By MARIE CLARKE Greater Sudbury - Keeping students in Sudbury is crucial to engineering firm Bestech.

By MARIE CLARKE

Greater Sudbury - Keeping students in Sudbury is crucial to engineering firm Bestech.

The company takes in and trains electrical, mechanical and engineering students and trains them in their field before they go off to post-secondary school.

In this, the students are able to work on live, active projects and truly get the feel of working in the trades.

Not all decent paying work in Sudbury has to be within the mining industry. There are jobs that are not as dangerous that pay just as well.


“We want to show these students that there are good, well paying jobs in Sudbury,” said Bestech’s Andre Dumais, sales and marketing manager.

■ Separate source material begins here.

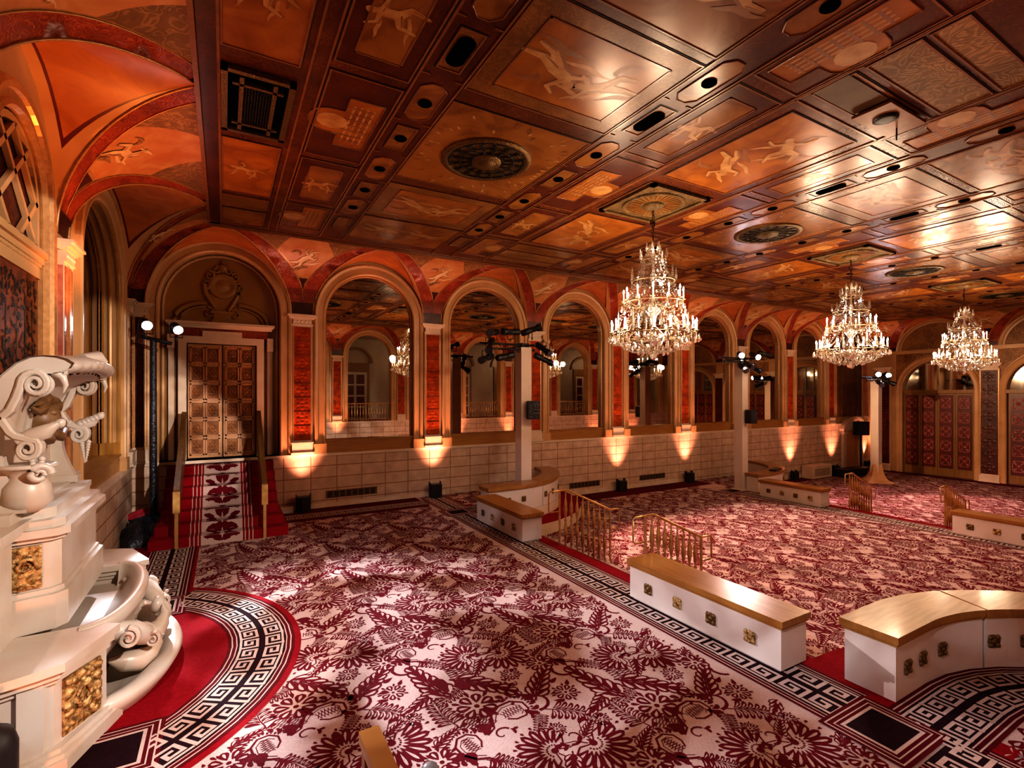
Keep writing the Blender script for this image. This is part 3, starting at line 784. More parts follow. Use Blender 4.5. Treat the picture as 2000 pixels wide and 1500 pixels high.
# ------------------------------------------------------------------ painted coffered ceiling
cm = MB()
CM = [M['cg_red'], M['cg_dark'], M['cg_gold'], M['cg_oran'], M['cg_olive'], M['cg_line'], M['cg_shade_line'], M['cream_fig'], M['tan_fig'], M['frieze']]
X0, X1, Y0, Y1 = XL+HV, XR-HV, YN+HV, YF-HV
zp = ZC
def cfill(x0, x1, y0, y1, m, dz=.003): cm.add([(x0,y0,zp-dz),(x0,y1,zp-dz),(x1,y1,zp-dz),(x1,y0,zp-dz)], [(0,1,2,3)], m)
def bar(x0, x1, y0, y1, m=5, h=.011): cm.box((x0, y0, zp-h), (x1, y1, zp+.01), m)
def rim(x0, x1, y0, y1, w=.017, h=.012, gap=True):
    if gap:
        g = .013
        for (a, b, c, d) in ((x0-g,x1+g,y0-g,y0),(x0-g,x1+g,y1,y1+g),(x0-g,x0,y0,y1),(x1,x1+g,y0,y1)): cfill(a, b, c, d, 6, .006)
    bar(x0, x1, y0, y0+w, 5, h); bar(x0, x1, y1-w, y1, 5, h); bar(x0, x0+w, y0+w, y1-w, 5, h); bar(x1-w, x1, y0+w, y1-w, 5, h)
def poly_rim(pts, m, w=.017):
    n = len(pts); cx = sum(p[0] for p in pts)/n; cy = sum(p[1] for p in pts)/n
    cm.add([(x, y, zp-.004) for x, y in pts], [list(range(n))[::-1]], m)
    cm.tube([(x, y, zp-.006) for x, y in pts] + [(pts[0][0], pts[0][1], zp-.006)], w*.55, 4, 5)
def cput(pts, m, k): cm.add([(x, y, zp-.0052-.00012*k) for x, y in pts], [list(range(len(pts)))], m)
def panel(x0, x1, y0, y1, ground, inset=None, inner=None, fig=None):
    cfill(x0, x1, y0, y1, ground); rim(x0, x1, y0, y1)
    if inset:
        a, b = inset
        cfill(x0+a, x1-a, y0+b, y1-b, inner, .0045)
        for (p, q, r, s) in ((x0+a,x1-a,y0+b,y0+b+.018),(x0+a,x1-a,y1-b-.018,y1-b),(x0+a,x0+a+.018,y0+b,y1-b),(x1-a-.018,x1-a,y0+b,y1-b)): bar(p, q, r, s, 5, .010)
    if fig:
        for (cx, cy, s, rot, pose) in fig: figure(cput, cx, cy, s, rot, pose, 7, 8)
def octo(cx, cy, hx, hy):
    c = hx*.62
    poly_rim([(cx-hx,cy-hy+c),(cx-hx+c,cy-hy),(cx+hx-c,cy-hy),(cx+hx,cy-hy+c),(cx+hx,cy+hy-c),(cx+hx-c,cy+hy),(cx-hx+c,cy+hy),(cx-hx,cy+hy-c)], 2)
def crosspan(cx, cy, sx, m=3):
    # rectangle with a rounded apse on one side (architectural vignette)
    pts = [(cx-sx*.02, cy-.55), (cx+sx*.34, cy-.55), (cx+sx*.34, cy+.55), (cx-sx*.02, cy+.55), (cx-sx*.02, cy+.27)]
    for k in range(1, 10):
        a = pi/2 + pi*k/10; pts.append((cx-sx*.12+sx*.25*cos(a), cy+.27*sin(a)))
    pts.append((cx-sx*.02, cy-.27))
    poly_rim(pts if sx > 0 else pts[::-1], m)
    for k in range(4):
        x = cx + sx*(.04+.07*k); cput([(x, cy-.42), (x+sx*.025, cy-.42), (x+sx*.025, cy+.42), (x, cy+.42)], 7, k)
    for k in range(7):
        y = cy-.38+k*.125; cput([(cx+sx*.0, y), (cx+sx*.27, y), (cx+sx*.27, y+.03), (cx, y+.03)], 8, 4+k)
    cput([(cx-sx*.12+sx*.17*cos(a), cy+.17*sin(a)) for a in [2*pi*k/12 for k in range(12)]], 7, 12)
cfill(X0, X1, Y0, Y1, 0, 0.)
bar(X0-.03, X0+.015, Y0, Y1, 5, .03); bar(X1-.015, X1+.03, Y0, Y1, 5, .05); bar(X0, X1, Y0-.03, Y0+.015, 5, .05); bar(X0, X1, Y1-.015, Y1+.03, 5, .05)
bar(X0, X1, Y0+.13, Y0+.155); bar(X0, X1, Y1-.155, Y1-.13); bar(X0+.17, X0+.195, Y0, Y1); bar(X1-.195, X1-.17, Y0, Y1)
cfill(X0, X0+.17, Y0, Y1, 1); cfill(X0, X1, Y1-.13, Y1, 1); cfill(X0, X1, Y0, Y0+.13, 1)
rc = random.Random(11)
holes = []
def big_column(G):
    x0, x1 = G-.92, G+.92
    panel(x0, x1, YC-1.05, YC+1.05, 2)
    for k in range(70):                                     # scroll border of the grille square
        a = rc.uniform(0, 2*pi); r = rc.uniform(.72, 1.25); px = max(-.82, min(.82, r*cos(a))); py = max(-.95, min(.95, r*sin(a)))
        if px*px+py*py < .45: continue
        cput([(G+px+.05*cos(a+b)*f, YC+py+.05*sin(a+b)*f) for b, f in ((0,1),(1.5,.35),(pi,1),(pi+1.5,.35))], 7 if k % 2 else 8, k % 12)
    for s in (-1, 1):
        yb = YC+s*1.30; yt = YC+s*2.75
        panel(x0, x1, min(yb,yt), max(yb,yt), 4, (.22,.2), 3, [(G-.22, YC+s*2.02, .56, .2, 0), (G+.28, YC+s*2.02, .5, 2.6, 2)])
        yb = YC+s*2.87; yt = YC+s*4.2
        panel(x0, x1, min(yb,yt), max(yb,yt), 2, None, None, [(G-.4, YC+s*3.5, .5, .1, 2), (G+.35, YC+s*3.5, .5, 2.9, 0)])
def oval_strip(xc):
    bar(xc-.235, xc-.215, Y0+.16, Y1-.16, 5, .013); bar(xc+.215, xc+.235, Y0+.16, Y1-.16, 5, .013)
    cfill(xc-.25, xc-.235, Y0+.16, Y1-.16, 6, .004); cfill(xc+.235, xc+.25, Y0+.16, Y1-.16, 6, .004)
    cfill(xc-.215, xc+.215, Y0+.16, Y1-.16, 1, .002)
    for cy, kind in ((-3.75,'o'),(-2.6,'o'),(-1.78,'R'),(-.85,'o'),(.0,'r'),(.95,'o'),(1.78,'r'),(2.6,'o'),(3.5,'r')):
        y = YC+cy
        if kind == 'o': octo(xc, y, .14, .36)
        else: panel(xc-.125, xc+.125, y-.3, y+.3, 4)
        if cy != 3.5: holes.append((xc, y, kind == 'R'))
    for cy in (-2.2, -1.35, -.42, .45, 1.38, 2.2, 3.05):
        bar(xc-.215, xc-.13, YC+cy-.008, YC+cy+.008, 5, .012); bar(xc+.13, xc+.215, YC+cy-.008, YC+cy+.008, 5, .012)
def side_column(xc, s):
    # s: which way the apse of the vignette points
    x0, x1 = xc-.36, xc+.36
    panel(x0, x1, YC-.95, YC+.95, 1); crosspan(xc-s*.06, YC, s)
    for q in (-1, 1):
        a, b = YC+q*1.10, YC+q*2.75
        panel(x0, x1, min(a,b), max(a,b), 1, (.14,.2), 2, [(xc, YC+q*1.93, .38, pi/2, 1)])
        a, b = YC+q*2.90, YC+q*4.2
        panel(x0, x1, min(a,b), max(a,b), 0); crosspan(xc-s*.06, YC+q*3.55, s)
    bar(xc-.40, xc-.38, Y0+.16, Y1-.16); bar(xc+.38, xc+.40, Y0+.16, Y1-.16)
def rose_column(xc, wide=.87):
    x0, x1 = xc-wide, xc+wide
    panel(x0+.2, x1-.2, YC-.62, YC+.62, 4)
    for q in (-1, 1):
        a, b = YC+q*.85, YC+q*2.72
        panel(x0+.2, x1-.2, min(a,b), max(a,b), 3, None, None, [(xc-.12, YC+q*1.5, .55, .5, 0), (xc+.16, YC+q*2.15, .52, 2.4, 1)])
        for (a, b, g) in ((3.0, 3.42, 4), (3.50, 3.95, 9), (4.0, 4.28, 9)):
            a, b = YC+q*a, YC+q*b
            panel(x0+.06, x1-.06, min(a,b), max(a,b), g)
        bar(x0, x1, YC+q*2.86-.012, YC+q*2.86+.012)
    for s in (-1, 1):
        bar(xc+s*(wide-.02)-.012, xc+s*(wide-.02)+.012, Y0+.16, Y1-.16)
GC = [3.03+6.12*k for k in range(4)]
for G in GC:
    big_column(G); oval_strip(G-1.17); oval_strip(G+1.17)
    side_column(G-1.79, 1); side_column(G+1.79, -1)
RC = [6.09, 12.21, 18.33]
for x in RC: rose_column(x)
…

Bestech allows students to work through high school co-ops or summer jobs. The students are paid according to the standard schedules and their personal choice of work. This can be upwards of $15 per hour.

Two students are taken on each term to ensure that a mentor is available and the proper attention can be paid to them.

The idea is that the company keeps track of the students as their education advances, and invites them back when their post-secondary career is complete. About six of the current staff were at one time interns or co-op students at the company.

Adam Tonnos is now the manager of product development. He went to Queen’s University in Kingston and returned to Sudbury after finishing his program in engineering physics.

Tonnos had done two co-ops with Bestech prior to his post-secondary career and they offered him a job upon graduation.

“I graduated and two days later I was working,” said Tonnos.

He had the opportunity to go on and get his master’s in education and physics but was persuaded by Bestech to return to Sudbury and remain here to work.

His career involves extensive travelling and thanks to this, Tonnos has visited China, Australia and has been for training in the United States.

Bestech is trying to recruit students from local secondary schools. They are currently talking with guidance counsellors around the city about promoting their training, and have also offered to visit classrooms and discuss the benefits of such a placement.

A high school co-ordinator asked for a presentation because she has a dozen engineering students graduating this summer.

A presentation at Lo-Ellen Secondary School merited a phone call four days later.

Unlike Inco and Falconbridge, Bestech does not feel the need to set up booths at high schools.
Falconbridge hired every new graduate from Laurentian University’s mining engineering program, so the competition is definitely evident to Bestech.

Still, Dumais says they prefer to verbally sell themselves to students or be promoted throughout the school systems in the region.